As the end of the year approaches, Congress is facing a looming deadline: three sections of the infamous USA Patriot Act are due to sunset on December 31. Since it was rushed through Congress just 45 days after September 11, the Patriot Act has paved the way for the expansion of government-sponsored surveillance including the gutting of the Foreign Intelligence Surveillance Act (FISA) to allow dragnet collection of Americans’ communications.

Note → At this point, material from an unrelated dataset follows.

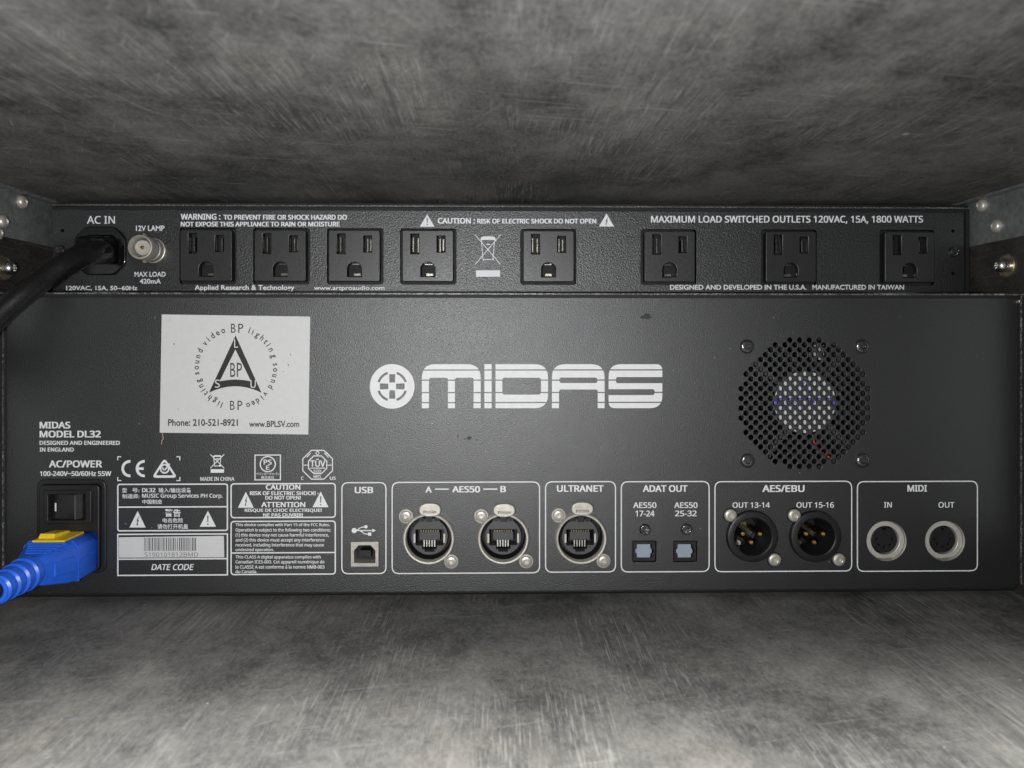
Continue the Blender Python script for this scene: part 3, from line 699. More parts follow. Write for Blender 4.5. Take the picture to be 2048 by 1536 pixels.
T('CAUTION', 531.6, 969, 600.8, 979.4, off=.03); T('RISK OF ELECTRIC SHOCK! -', 499.9, 982.5, 638, 990.2, off=.03); T('DO NOT OPEN!', 530.7, 991.7, 601.8, 999.2, off=.03)
T('ATTENTION', 522.5, 1003.8, 610.7, 1014.4, off=.03); T('RISQUE DE CHOC ELECTRIQUE!', 489.4, 1017.2, 643.5, 1025, off=.03); T('NE PAS OUVRIR!', 526.3, 1026.4, 606, 1033.4, off=.03)
tri_sign(491.7, 983.5, 476, 507.4, 1015.4, 'bolt', L, 0, st, M_PRINT); tri_sign(641.4, 983, 625, 657.2, 1014.4, 'mark', L, 0, st, M_PRINT)
for s, x1, y0, y1 in (('This device complies with Part 15 of the FCC Rules.', 659.9, 1046.2, 1054), ('Operation is subject to the following two conditions:', 661.3, 1056.2, 1065),
    ('(1) this device may not cause harmful interference,', 657.9, 1066.3, 1075), ('and (2) this device must accept any interference', 649, 1076.2, 1085),
    ('received, including interference that may cause', 648, 1086.2, 1094.8), ('undesired operation.', 547.8, 1096, 1104),
    ('This CLASS A digital apparatus complies with', 641.5, 1110.5, 1118.8), ('Canadian ICES-003. Cet appareil numérique de', 649, 1120, 1128.8),
    ('la CLASSE A est conforme à la norme NMB-003', 649, 1130, 1137.2), ('du Canada.', 514.3, 1139.6, 1146.4)):
    T(s, 471.2, y0, x1, y1, off=.018, res=2)

# marks row
mb = MB()
def arc(cx, cy, r0, r1, a0, a1, n=16):
    o_ = [L(cx + r1 * math.cos(math.radians(a0 + (a1 - a0) * k / n)), cy - r1 * math.sin(math.radians(a0 + (a1 - a0) * k / n))) for k in range(n + 1)]
    i_ = [L(cx + r0 * math.cos(math.radians(a0 + (a1 - a0) * k / n)), cy - r0 * math.sin(math.radians(a0 + (a1 - a0) * k / n))) for k in range(n + 1)]
    return o_, i_
def addarc(mb, *a, y=-PF):
    o_, i_ = arc(*a); n = len(o_); mb.add([(x, y, z) for x, z in o_ + i_], [(k, k + 1, n + k + 1, n + k) for k in range(n - 1)])
addarc(mb, 260, 937.2, 11.8, 17.2, 86, 274); addarc(mb, 288.6, 937.2, 11.8, 17.2, 86, 274)
flat(mb, [[L(276, 939.8), L(287.5, 939.8), L(287.5, 934.6), L(276, 934.6)]], -PF - .004)
obj('conformity_mark', mb, M_PRINT, st, smooth=0)
mb = MB()
o_ = rnd([L(303.5, 955.5), L(355, 955.5), L(329.2, 915.5)], 2.0); i_ = rnd([L(311.5, 950.6), L(347, 950.6), L(329.2, 923)], 0.8)
mb.plate([o_, i_], -PF, -PF + .03)
addarc(mb, 329.4, 937.6, 6.6, 9.8, 45, 380, y=-PF - .01); flat(mb, stroke([L(325, 935.5), L(329, 941), L(339, 928)], .6), -PF - .014)
obj('compliance_mark', mb, M_PRINT, st, smooth=0)
mb = MB()
for cx, cy, sx, sy in ((234.6, 912.5, 1, 1), (360.8, 912.5, -1, 1), (234.6, 962, 1, -1), (360.8, 962, -1, -1)):
    q = [L(cx, cy), L(cx + 8 * sx, cy), L(cx + 8 * sx, cy + 2 * sy), L(cx + 2 * sx, cy + 2 * sy), L(cx + 2 * sx, cy + 8 * sy), L(cx, cy + 8 * sy)]
    flat(mb, [q], -PF)
obj('corner_marks', mb, M_PRINT, st, smooth=0)
bin_sign(421, 909, 448, 936, 421.5, 938.3, 448, 945.5, L, 0, st, M_PRINT, 1, .34)
mb = MB(); a = L(509, 960.8); b = L(561.9, 909)
mb.plate([[(a[0], a[1]), (b[0], a[1]), (b[0], b[1]), (a[0], b[1])], [(a[0] + .45, a[1] + .45), (b[0] - .45, a[1] + .45), (b[0] - .45, b[1] - .45), (a[0] + .45, b[1] - .45)]], -PF, -PF + .03)
addarc(mb, 535.6, 928.2, 14, 16.2, 0, 360, 32)
text('PS', 527.3, 919, 543.4, 929.3, L, 0, st, M_PRINT, off=.02, mbo=mb); text('E', 532, 931, 539, 939.4, L, 0, st, M_PRINT, off=.02, mbo=mb)
text('ベリンガージャパン', 512, 944.8, 559, 950.6, L, 0, st, M_PRINT, mbo=mb); text('株式会社', 522, 952, 548.4, 957.8, L, 0, st, M_PRINT, mbo=mb)
obj('safety_mark', mb, M_PRINT, st, smooth=0)
def octg(cx, cy, rx, ry): return [L(cx + rx * math.cos(math.radians(22.5 + 45 * k)) / math.cos(math.radians(22.5)), cy - ry * math.sin(math.radians(22.5 + 45 * k)) / math.cos(math.radians(22.5))) for k in range(8)]
mb = MB()
for r0 in (30.6, 19.2): mb.plate([octg(635.3, 929.5, r0, r0 * .975), octg(635.3, 929.5, r0 - 1.9, r0 * .975 - 1.9)], -PF, -PF + .03)
for s, q in (('TÜV', (620.5, 917.5, 650.5, 933.5)), ('SÜD', (627, 938, 642.5, 945.5)), ('NRTL', (627, 950.2, 643, 956.2)), ('C', (602, 953, 607.5, 959.6)), ('US', (659.8, 953, 671.5, 959.6))):
    text(s, *q, L, 0, st, M_PRINT, off=.02, mbo=mb)
flat(mb, [[L(a, b + 1), L(c, b + 1), L(c, b - .6), L(a, b - .6)] for a, b, c in ((605, 930, 616.5), (654, 930, 665.5), (620.5, 936, 650.5))], -PF)
flat(mb, stroke([L(614, 914), L(621, 907)], .35) + stroke([L(611.5, 911.5), L(618.5, 904.8)], .35) + stroke([L(649, 906), L(657, 914.5)], .35) + stroke([L(651.5, 903.5), L(659.5, 911.5)], .35), -PF - .02)
addarc(mb, 635, 906, 2.4, 3.8, 0, 360, 16)
obj('test_mark', mb, M_PRINT, st, smooth=0)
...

Over the last eight years, numerous expansions of executive authority have worked in tandem to infringe upon Americans’ rights.

As the ACLU has testified last week, we’re pushing Congress to undertake a comprehensive reform of the Patriot Act and urging both chambers to revisit other surveillance laws now while they consider the three expiring provisions. There are currently two bills pending in the Senate to address the expiring Patriot Act provisions: the JUSTICE Act, introduced by Senators Feingold (D-Wisc.) and Durbin (D-Ill.) and the USA PATRIOT Act Sunset Extension Act, introduced by Senate Judiciary Committee Chairman Leahy (D-Vt.).

The Senate Judiciary Committee is due to mark up Senator Leahy’s bill on Thursday. That bill is certainly a step in the right direction, but we believe that the JUSTICE Act, with its comprehensive approach to surveillance, is the bill Congress should pass. We’re urging members of the committee to vote for any JUSTICE Act amendments that may be added to Senator Leahy’s bill during the markup. In the end, it’s not enough to simply add safeguards to a few sections of the Patriot Act — we need broader privacy and civil liberties protections to reform the whole Act as well as other overreaching surveillance laws passed in recent years.